Review – Turkey’s Kurdish Question: Discourse and Politics Since 1990

Turkey’s Kurdish Question: Discourse and Politics Since 1990
By H. Akin Unver
Routledge, 2015

Throughout the past few decades, there have been an increasing number of English-language studies on various aspects of Turkey’s unresolved Kurdish question. However, Akin Unver’s work is different in the sense that it provides a comprehensive, comparative, and rich analysis of the discursive construction of the Kurdish question within three legislatures, namely the Grand National Assembly of Turkey (GNAT), the American Congress, and the European Parliament. Unver’s focus on these three legislative organs seems well-justified because it allows discourse analyses of different actors both from the government and the opposition.

The book starts with an introductory chapter where the author both lays out the book’s main objectives as well as the questions it attempts to answer, and then discusses its methodology. Here, Unver provides a good discussion about the tension between the executives and the legislatures and why he focuses in his book on discursive constructions and perceptions within three different legislatures. However, a more detailed discussion about methodology, especially about what kind of steps he followed as he identified different discursive constructions and how he made use of these constructions in his content analysis would be very helpful for those who would like to hear and learn more about different applications of content analysis in different cases.

In the next three chapters, Unver presents his rich analysis of the discursive constructions of the Kurdish question within the GNAT, the American Congress, and the European Parliament. These three chapters provide the reader with a great analytical overview of various discursive arguments on the Kurdish question. In particular, the conclusion section at the end of every chapter offers the reader a great summary of the arguments and discussions. The organization of these chapters makes the main arguments of the book very easy to follow and comprehend.

In his analysis, Unver argues that within the three different legislatures it is possible to observe two major discursive constructions on Turkey’s Kurdish question, one reflecting a statist understanding and focusing on security and terrorism, and the other more emancipatory with an emphasis on the importance of human rights (p. 140). Unver further demonstrates that while the issues of security and terrorism have been the main focus in the GNAT, discussions about the Kurdish question have revolved around “human rights, democratization and excessive force aspects of the conflict” in the American Congress as well as the European Parliament (p. 141). This is an important finding that shows how the Kurdish question is perceived differently in different contexts.

In chapter four, Unver provides a “Concluding Comparative Analysis” of the previous chapters. This section is also very helpful as a summary of the book’s main arguments. Here, Unver discusses the discursive patterns that he observes in the GNAT, the American Congress, and the European Parliament and comes up with a number of interesting conclusions.

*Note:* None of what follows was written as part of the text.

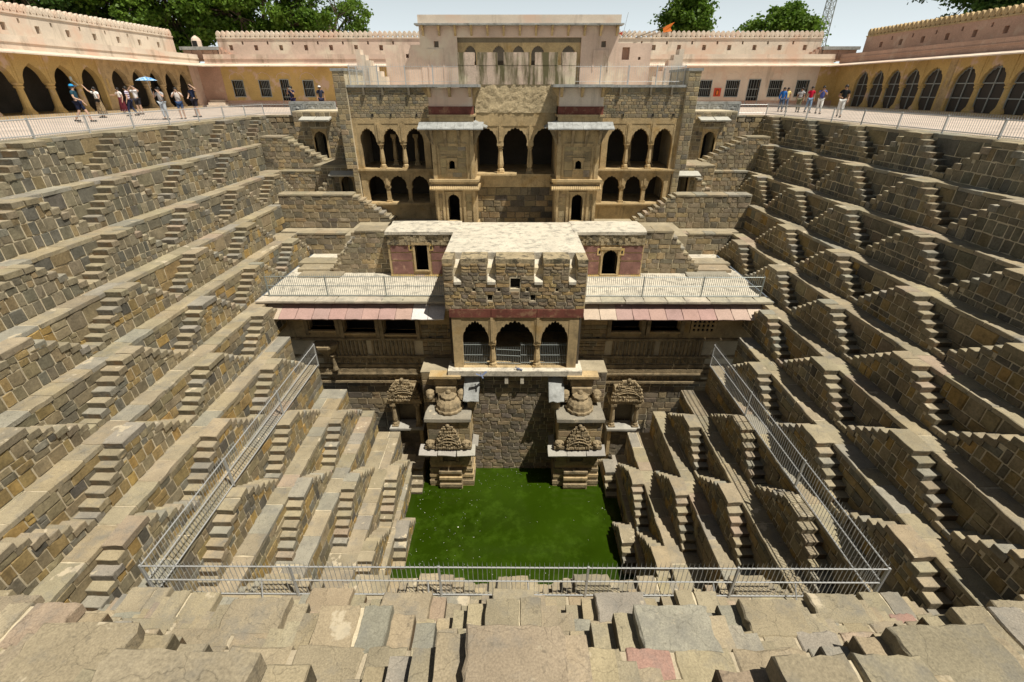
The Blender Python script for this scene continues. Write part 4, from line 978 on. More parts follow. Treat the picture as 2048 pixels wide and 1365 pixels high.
# ================================================================== THE GALLERIES AROUND THE TOP
def vents(u0, u1, step, z, w, h):
    n = int((u1-u0)/step); return [(u0 + step*(i+.5) - w/2, u0 + step*(i+.5) + w/2, z, z+h) for i in range(n)]
def upper_wall(t, sd, u0, u1, wall, mer, base=4.3, setback=-1.6, top=5.65, par=None):
    """parapet over the eave, the setback upper wall with vents, and its merlons"""
    p0, p1 = par or (u0, u1)
    MB(sd.M).box(p0, p1, setback, .25, 3.45, 3.62).build('cornice', wall, t)
    MB(sd.M).box(p0, p1, -.25, .14, 3.62, 4.32).build('parapet', wall, t)
    MB(sd.M).box(p0, p1, -.3, .2, 3.95, 4.02).build('string_course', wall, t)
    MB(sd.M).box(p0, p1, setback-.3, -.2, 3.9, 4.1).build('roof', M_lime, t)
    hs = vents(u0, u1, 2.35, 4.72, .36, .42) + vents(u0+1.17, u1-1.1, 2.35, 5.18, .16, .26)
    m = MB(sd.M); holed(m, u0, u1, 4.0, top, setback-.35, setback, hs); m.build('upper_wall', wall, t)
    MB(sd.M).box(u0, u1, setback-.5, setback-.36, 4.0, top-.02).build('vent_backing', M_rose, t)
    MB(sd.M).box(u0, u1, setback-.45, setback+.07, top, top+.1).build('coping', mer, t)
    n = int((u1-u0)/.45)
    for i in range(n): place('merlon', merlon_mesh(mer), t, sd.P(u0 + (u1-u0)*(i+.5)/n, setback-.1, top+.09), sd.rz + rnd.uniform(-.02, .02), (1.02, 1, 1 + rnd.uniform(-.03, .03)))
def long_eave(t, sd, u0, u1):
    for a, b in split(u0, u1, 1.2, 2.2):
        vs = [(a+.004, 0, 3.62), (b-.004, 0, 3.62), (b-.004, 1.45, 3.38), (a+.004, 1.45, 3.38)]
        MB(sd.M).add(vs + [(x, y, z-.07) for x, y, z in vs], [(0,1,2,3),(7,6,5,4),(0,4,5,1),(1,5,6,2),(2,6,7,3),(3,7,4,0)]).build('eave', M_cream, t)
def grille(t, sd, u0, u1, z0, z1, name='barred_window', nb=6, cross=(.5,), back=M_black, w=-.12):
    m = MB(sd.M); m.box(u0-.06, u0, -.2, .03, z0, z1); m.box(u1, u1+.06, -.2, .03, z0, z1); m.box(u0-.06, u1+.06, -.2, .031, z1, z1+.07); m.box(u0-.06, u1+.06, -.2, .05, z0-.07, z0)
    o = m.build(name, M_iron, t)
    m = MB(sd.M)
    for i in range(1, nb): m.tube((u0+(u1-u0)*i/nb, w, z0), (u0+(u1-u0)*i/nb, w, z1), .018, n=4)
    for c in cross: m.box(u0, u1, w-.015, w+.025, z0+(z1-z0)*c-.025, z0+(z1-z0)*c+.025)
    m.build('bars', M_iron, o); MB(sd.M).box(u0, u1, -.32, -.29, z0, z1).build('backing', back, o)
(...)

However, it would have been great if the reader could have also gotten a similarly detailed analysis of the discursive constructions about the Kurdish question during the Justice and Development Party’s (JDP) tenure. The book’s focus is on the 1990s. That is why the JDP only appears in the Epilogue chapter, where the recent developments about Turkey’s Kurdish question are summarized—and summarized well. Yet, a reference to the recent developments keeps the reader yearning for a similarly rich analysis of the discursive constructions and perceptions on the Kurdish question during the JDP’s tenure. A comparison between the 1990s and the 2000s would surely present interesting findings in connection to the book’s main arguments.

Both at the beginning of the book and in his conclusion, Unver argues that the failure to resolve the Kurdish question in Turkey is closely connected to the misdefinition/poor definition of the problem. Thus, a strong idea that he promotes is that once the Kurdish question is properly defined, the likelihood of resolving it will increase. Although this seems like a convincing argument, it is not sufficiently clear in the book how Unver’s demonstration of a variety of different discourses and perceptions about the Kurdish question would contribute to the resolution of the issue. Since this is one of the most important arguments that Unver makes, it would have been much better if he had discussed this connection further.

All in all, this is a book with interesting data and rich analysis of the discursive constructions and perceptions of Turkey’s Kurdish question. However, from time to time it leaves the reader wanting more in terms of data, method, and analysis.